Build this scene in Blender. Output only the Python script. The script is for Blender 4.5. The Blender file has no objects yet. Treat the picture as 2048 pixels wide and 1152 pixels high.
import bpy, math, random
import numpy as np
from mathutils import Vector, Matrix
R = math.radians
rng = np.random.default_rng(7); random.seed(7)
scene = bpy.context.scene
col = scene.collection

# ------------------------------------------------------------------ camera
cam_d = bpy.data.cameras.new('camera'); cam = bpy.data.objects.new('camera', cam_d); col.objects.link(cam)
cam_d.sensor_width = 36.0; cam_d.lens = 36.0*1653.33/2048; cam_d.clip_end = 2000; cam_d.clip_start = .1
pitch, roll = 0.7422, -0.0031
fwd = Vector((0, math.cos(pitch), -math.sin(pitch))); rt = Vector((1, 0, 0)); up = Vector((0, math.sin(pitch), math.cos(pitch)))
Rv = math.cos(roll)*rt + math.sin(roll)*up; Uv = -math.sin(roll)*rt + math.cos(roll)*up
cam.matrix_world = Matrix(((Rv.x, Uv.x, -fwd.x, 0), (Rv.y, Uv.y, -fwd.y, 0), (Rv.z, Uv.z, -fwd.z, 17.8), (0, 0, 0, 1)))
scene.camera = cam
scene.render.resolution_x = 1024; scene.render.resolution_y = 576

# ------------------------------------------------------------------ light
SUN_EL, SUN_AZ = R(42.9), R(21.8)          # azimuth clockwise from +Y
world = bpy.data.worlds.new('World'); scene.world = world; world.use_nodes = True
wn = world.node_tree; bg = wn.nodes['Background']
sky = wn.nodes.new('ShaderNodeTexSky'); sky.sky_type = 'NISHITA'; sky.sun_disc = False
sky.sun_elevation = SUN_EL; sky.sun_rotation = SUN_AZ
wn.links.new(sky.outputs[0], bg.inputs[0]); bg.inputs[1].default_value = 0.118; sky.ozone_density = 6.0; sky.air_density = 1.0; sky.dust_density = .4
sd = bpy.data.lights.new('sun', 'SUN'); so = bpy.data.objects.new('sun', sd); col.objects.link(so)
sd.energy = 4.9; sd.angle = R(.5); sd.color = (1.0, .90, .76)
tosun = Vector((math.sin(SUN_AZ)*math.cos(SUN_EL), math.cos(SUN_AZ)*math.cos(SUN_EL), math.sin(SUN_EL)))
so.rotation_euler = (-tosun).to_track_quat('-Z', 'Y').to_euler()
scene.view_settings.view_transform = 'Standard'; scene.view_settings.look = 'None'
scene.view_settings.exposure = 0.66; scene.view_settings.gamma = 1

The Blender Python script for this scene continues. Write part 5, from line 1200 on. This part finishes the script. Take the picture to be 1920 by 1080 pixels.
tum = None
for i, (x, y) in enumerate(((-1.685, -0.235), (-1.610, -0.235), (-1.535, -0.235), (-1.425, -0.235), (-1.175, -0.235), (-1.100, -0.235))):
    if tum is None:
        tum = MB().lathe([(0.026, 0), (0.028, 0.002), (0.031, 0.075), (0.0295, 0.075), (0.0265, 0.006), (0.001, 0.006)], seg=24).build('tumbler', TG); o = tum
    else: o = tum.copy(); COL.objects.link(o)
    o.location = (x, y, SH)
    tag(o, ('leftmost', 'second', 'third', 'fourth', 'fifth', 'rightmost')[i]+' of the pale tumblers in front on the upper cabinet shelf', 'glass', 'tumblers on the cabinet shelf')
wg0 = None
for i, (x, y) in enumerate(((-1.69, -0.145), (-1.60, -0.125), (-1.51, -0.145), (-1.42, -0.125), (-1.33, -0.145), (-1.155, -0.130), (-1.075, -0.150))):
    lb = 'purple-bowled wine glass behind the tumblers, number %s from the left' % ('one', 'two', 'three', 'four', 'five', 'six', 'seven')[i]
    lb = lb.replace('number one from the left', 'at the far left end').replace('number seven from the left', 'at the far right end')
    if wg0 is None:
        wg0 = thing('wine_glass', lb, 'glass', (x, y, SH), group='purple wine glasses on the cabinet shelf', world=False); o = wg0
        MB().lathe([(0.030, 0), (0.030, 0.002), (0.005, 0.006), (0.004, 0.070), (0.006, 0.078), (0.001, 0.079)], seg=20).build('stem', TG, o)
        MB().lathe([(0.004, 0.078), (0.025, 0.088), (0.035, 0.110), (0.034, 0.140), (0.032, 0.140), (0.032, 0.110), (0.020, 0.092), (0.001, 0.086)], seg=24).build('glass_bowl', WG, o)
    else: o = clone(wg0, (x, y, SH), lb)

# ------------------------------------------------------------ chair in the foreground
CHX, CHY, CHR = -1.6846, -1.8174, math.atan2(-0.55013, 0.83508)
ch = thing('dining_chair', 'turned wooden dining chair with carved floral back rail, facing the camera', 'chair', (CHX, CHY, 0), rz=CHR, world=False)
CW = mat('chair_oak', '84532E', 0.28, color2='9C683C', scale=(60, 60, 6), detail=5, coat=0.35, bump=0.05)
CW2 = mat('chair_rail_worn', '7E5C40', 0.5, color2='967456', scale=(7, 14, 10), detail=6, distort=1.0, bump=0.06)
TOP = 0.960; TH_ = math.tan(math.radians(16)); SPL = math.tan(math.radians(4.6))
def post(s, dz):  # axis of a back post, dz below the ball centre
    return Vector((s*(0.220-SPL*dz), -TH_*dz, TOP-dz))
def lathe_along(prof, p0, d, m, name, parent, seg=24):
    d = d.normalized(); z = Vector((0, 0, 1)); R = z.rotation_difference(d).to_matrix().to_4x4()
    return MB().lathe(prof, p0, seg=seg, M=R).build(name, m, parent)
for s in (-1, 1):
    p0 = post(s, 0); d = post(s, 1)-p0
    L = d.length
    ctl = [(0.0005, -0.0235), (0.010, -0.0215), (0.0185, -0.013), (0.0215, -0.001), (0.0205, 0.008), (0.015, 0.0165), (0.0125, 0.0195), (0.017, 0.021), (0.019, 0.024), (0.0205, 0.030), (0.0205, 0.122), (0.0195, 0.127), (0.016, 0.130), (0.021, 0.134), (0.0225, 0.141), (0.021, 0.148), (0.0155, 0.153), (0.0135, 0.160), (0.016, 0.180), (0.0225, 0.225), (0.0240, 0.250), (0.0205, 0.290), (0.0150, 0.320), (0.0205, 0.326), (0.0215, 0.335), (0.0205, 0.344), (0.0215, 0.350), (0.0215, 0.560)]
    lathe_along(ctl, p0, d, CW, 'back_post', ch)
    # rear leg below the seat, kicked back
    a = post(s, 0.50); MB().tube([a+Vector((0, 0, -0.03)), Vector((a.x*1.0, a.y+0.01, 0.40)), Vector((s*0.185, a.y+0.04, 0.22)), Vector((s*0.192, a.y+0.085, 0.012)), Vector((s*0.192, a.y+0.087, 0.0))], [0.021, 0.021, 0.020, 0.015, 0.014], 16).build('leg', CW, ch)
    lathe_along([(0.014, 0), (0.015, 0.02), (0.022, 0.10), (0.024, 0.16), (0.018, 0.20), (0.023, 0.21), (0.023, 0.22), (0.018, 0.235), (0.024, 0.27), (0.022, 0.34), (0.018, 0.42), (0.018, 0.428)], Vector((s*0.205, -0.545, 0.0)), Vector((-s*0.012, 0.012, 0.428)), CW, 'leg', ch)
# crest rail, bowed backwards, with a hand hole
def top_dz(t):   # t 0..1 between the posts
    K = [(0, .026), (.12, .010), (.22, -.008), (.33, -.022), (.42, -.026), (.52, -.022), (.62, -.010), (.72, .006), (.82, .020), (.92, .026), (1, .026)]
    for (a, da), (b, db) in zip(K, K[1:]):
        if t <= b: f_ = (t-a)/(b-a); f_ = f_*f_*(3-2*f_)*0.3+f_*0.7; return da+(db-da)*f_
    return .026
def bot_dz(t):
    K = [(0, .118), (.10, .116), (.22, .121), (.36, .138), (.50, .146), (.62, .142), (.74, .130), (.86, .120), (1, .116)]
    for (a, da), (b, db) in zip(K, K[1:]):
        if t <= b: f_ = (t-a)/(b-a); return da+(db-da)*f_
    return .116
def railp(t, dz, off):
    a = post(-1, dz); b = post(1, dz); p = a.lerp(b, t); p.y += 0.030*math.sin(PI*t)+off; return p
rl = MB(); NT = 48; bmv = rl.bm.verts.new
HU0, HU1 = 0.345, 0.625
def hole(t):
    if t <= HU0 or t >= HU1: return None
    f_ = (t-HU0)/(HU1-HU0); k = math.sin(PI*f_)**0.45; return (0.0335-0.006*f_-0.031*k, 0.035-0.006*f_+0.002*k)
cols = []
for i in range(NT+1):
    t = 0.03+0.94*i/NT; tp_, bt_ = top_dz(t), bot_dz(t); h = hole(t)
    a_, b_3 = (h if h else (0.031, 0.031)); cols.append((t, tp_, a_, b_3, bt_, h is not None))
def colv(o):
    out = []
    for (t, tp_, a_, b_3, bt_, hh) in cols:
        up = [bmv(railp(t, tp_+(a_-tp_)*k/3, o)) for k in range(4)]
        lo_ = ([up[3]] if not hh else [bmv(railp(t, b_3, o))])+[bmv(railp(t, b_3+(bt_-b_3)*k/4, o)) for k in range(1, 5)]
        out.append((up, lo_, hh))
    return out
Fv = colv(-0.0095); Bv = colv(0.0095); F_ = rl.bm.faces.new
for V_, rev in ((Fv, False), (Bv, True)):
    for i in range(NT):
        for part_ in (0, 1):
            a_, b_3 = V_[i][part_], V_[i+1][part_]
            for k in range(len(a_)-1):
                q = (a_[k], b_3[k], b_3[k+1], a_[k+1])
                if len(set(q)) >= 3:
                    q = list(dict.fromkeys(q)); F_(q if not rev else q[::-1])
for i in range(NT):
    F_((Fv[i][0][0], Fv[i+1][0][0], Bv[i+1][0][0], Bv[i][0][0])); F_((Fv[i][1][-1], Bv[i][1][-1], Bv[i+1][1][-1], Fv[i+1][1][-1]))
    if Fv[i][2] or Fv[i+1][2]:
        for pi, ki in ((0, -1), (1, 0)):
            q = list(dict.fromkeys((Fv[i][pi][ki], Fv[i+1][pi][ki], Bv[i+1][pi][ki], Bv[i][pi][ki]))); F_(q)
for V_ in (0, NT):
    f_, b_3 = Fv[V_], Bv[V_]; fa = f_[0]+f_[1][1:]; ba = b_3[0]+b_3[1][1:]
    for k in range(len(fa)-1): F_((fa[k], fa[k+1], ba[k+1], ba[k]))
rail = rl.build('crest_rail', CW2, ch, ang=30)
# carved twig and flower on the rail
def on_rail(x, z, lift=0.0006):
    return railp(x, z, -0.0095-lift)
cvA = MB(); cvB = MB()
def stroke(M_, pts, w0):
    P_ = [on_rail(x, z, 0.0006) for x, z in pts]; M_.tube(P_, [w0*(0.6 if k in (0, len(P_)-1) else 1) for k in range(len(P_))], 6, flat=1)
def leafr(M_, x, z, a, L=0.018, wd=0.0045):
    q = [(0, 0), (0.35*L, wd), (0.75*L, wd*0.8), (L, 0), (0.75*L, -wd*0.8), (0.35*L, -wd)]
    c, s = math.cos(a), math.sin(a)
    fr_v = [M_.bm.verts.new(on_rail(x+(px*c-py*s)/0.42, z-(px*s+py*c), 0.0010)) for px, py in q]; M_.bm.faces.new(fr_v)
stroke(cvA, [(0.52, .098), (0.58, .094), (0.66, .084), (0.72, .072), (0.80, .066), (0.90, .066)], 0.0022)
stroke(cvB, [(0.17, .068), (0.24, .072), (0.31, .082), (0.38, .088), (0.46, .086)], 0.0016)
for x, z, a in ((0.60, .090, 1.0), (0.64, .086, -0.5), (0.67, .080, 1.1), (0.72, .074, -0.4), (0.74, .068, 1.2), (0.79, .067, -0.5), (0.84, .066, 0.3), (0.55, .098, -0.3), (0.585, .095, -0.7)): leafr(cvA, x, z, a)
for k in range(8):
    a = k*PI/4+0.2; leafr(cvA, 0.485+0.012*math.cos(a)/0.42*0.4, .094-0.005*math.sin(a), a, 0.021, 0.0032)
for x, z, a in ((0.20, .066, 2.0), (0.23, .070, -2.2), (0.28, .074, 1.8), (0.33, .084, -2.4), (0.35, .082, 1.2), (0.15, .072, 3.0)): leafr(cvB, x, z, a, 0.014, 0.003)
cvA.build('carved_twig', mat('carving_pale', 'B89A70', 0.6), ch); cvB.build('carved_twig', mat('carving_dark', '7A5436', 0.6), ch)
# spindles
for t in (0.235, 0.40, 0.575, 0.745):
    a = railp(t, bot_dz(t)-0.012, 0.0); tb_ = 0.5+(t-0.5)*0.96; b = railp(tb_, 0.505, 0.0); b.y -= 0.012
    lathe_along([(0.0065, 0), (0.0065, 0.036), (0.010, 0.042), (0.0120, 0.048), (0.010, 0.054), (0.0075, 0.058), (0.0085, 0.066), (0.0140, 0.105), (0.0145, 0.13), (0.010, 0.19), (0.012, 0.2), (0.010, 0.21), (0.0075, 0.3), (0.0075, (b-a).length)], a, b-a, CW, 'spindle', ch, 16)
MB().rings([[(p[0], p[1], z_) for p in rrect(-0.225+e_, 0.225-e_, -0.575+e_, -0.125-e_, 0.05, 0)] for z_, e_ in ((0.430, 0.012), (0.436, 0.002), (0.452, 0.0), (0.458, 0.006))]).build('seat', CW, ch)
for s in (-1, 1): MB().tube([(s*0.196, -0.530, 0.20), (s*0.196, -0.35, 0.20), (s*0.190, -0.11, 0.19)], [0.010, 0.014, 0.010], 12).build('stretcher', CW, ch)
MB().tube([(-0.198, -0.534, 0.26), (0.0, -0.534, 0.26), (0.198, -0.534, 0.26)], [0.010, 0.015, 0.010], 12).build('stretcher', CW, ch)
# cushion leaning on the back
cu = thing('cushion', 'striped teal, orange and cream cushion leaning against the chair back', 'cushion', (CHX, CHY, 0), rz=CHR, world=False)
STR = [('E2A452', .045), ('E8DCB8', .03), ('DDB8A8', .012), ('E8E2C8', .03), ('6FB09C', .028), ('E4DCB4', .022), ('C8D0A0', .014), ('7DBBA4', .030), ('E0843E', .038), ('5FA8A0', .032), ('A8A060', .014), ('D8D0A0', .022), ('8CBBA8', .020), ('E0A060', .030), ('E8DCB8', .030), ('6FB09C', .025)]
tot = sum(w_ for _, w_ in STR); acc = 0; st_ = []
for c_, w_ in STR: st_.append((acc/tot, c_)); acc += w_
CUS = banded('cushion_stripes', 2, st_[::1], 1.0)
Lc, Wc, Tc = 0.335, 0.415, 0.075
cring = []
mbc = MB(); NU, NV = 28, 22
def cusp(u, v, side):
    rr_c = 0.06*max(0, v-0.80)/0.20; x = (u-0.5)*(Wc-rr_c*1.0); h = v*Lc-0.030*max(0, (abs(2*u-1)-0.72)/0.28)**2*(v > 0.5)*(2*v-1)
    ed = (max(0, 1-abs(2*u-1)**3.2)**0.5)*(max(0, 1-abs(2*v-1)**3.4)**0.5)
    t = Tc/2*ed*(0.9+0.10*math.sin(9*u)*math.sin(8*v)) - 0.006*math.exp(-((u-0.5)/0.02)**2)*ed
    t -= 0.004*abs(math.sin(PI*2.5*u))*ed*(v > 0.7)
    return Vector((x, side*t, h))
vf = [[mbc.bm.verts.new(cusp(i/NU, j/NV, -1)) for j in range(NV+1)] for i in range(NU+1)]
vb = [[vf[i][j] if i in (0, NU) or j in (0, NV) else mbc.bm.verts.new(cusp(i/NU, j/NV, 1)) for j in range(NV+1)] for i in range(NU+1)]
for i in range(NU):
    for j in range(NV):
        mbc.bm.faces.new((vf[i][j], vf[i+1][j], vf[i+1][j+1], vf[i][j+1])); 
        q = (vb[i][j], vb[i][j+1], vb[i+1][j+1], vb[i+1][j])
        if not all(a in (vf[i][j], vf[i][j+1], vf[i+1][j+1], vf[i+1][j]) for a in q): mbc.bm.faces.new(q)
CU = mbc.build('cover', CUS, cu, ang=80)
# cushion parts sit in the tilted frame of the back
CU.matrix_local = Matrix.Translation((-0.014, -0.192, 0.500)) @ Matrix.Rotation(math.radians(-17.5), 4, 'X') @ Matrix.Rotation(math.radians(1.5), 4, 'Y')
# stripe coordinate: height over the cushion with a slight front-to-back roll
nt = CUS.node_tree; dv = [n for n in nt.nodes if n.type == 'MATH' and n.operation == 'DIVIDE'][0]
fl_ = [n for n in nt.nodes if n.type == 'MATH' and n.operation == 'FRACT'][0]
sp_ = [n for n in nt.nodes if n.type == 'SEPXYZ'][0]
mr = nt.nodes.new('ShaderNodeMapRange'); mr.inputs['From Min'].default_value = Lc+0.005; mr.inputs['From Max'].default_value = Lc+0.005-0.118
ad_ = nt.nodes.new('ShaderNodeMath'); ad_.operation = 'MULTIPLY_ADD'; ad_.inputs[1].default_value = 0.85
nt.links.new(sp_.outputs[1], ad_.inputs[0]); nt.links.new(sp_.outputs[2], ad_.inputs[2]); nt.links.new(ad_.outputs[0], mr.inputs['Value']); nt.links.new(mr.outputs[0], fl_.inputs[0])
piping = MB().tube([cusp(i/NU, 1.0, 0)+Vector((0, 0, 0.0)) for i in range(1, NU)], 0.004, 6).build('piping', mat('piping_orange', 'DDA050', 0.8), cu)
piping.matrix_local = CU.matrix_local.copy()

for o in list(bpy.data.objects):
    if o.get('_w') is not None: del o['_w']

------------

* **WHAT TO DO**: Check each line of the records above for "Python", and copy those that have it.

* **COMPLETED TASK**:
Build this scene in Blender. Output only the Python script. The script is for Blender 4.5. The Blender file has no objects yet. Treat the picture as 2048 pixels wide and 1152 pixels high.
The Blender Python script for this scene continues. Write part 5, from line 1200 on. This part finishes the script. Take the picture to be 1920 by 1080 pixels.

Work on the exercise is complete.